Salah satu cara yang sering ditempuh untuk meminimalkan risiko adalah dengan mencari pembimbing. Inilah yang paling sulit. Pembimbing yang keliru hanya akan memberikan nasihat yang salah. Jika kita memutuskan untuk jadi orang kaya, maka carilah pembimbing orang kaya yang sudah banyak makan asam garam. Pembimbing yang manjur adalah seseorang yang sudah melakukan apa yang ingin kita lakukan dan ia berhasil.

Pembimbing yang tepat akan mendidik ulang (re-educate) diri kita. Untuk itu kita hanya perlu rendah hati dan membuka pikiran kita agar mampu menyerap ilmu–ilmu baru. Pembimbing yang baik mampu menyederhanakan masalah sehingga lambat laun kita pun akan terlatih untuk dapat berpikir sederhana.
Sebaliknya, pembimbing yang keliru bisa menutup jalan kita untuk lebih sukses. Jika kita memutuskan jadi entrepreneur maka jangan pernah minta saran kepada teman sekantor karena mereka akan bilang, untuk apa mencari ketidakpastian kalau yang pasti–pasti udah di dalam genggaman tangan.

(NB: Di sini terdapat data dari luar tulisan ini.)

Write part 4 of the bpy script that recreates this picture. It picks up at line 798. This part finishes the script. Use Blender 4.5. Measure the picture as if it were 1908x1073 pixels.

Ingatlah bahwa umumnya semakin besar risiko yang kita ambil maka akan semakin besar pula hasil yang akan kita dapatkan jika kita dapat mengelolanya dengan baik. Jika terjadi kebuntuan, hubungi segera pembimbing kita. Bisa juga kita membentuk semacam tim penasihat atau memakai jasa konsultan namun keputusan terakhir tetap di tangan kita. Sekali kita memutuskan, kita harus konsisten menjalaninya. Nasihat semanjur apa pun tidak akan berguna tanpa dipraktekkan. Bila kita mau berubah, sekaranglah saatnya. Jangan tunggu besok. Act now!
Nah, jika kita telah memutuskan jadi entrepreneur maka bersiap–siaplah mengelola risiko dengan baik. Orang yang tidak berani mengambil risiko ibarat orang yang hanya melihat bunga mawar sebagai bunga berduri. Ia tak berani mendekat karena selalu takut tertusuk duri. Sebaliknya orang–orang yang optimis dan berani ambil risiko, mampu melihat keindahan bunga mawar di balik durinya yang tajam. Mungkin pada tahap awal mereka pun akan tertusuk duri namun makin lama mereka makin mahir untuk menghindari duri dan akhirnya selalu dapat menikmati keindahan bunga mawar. Kita pilih yang mana?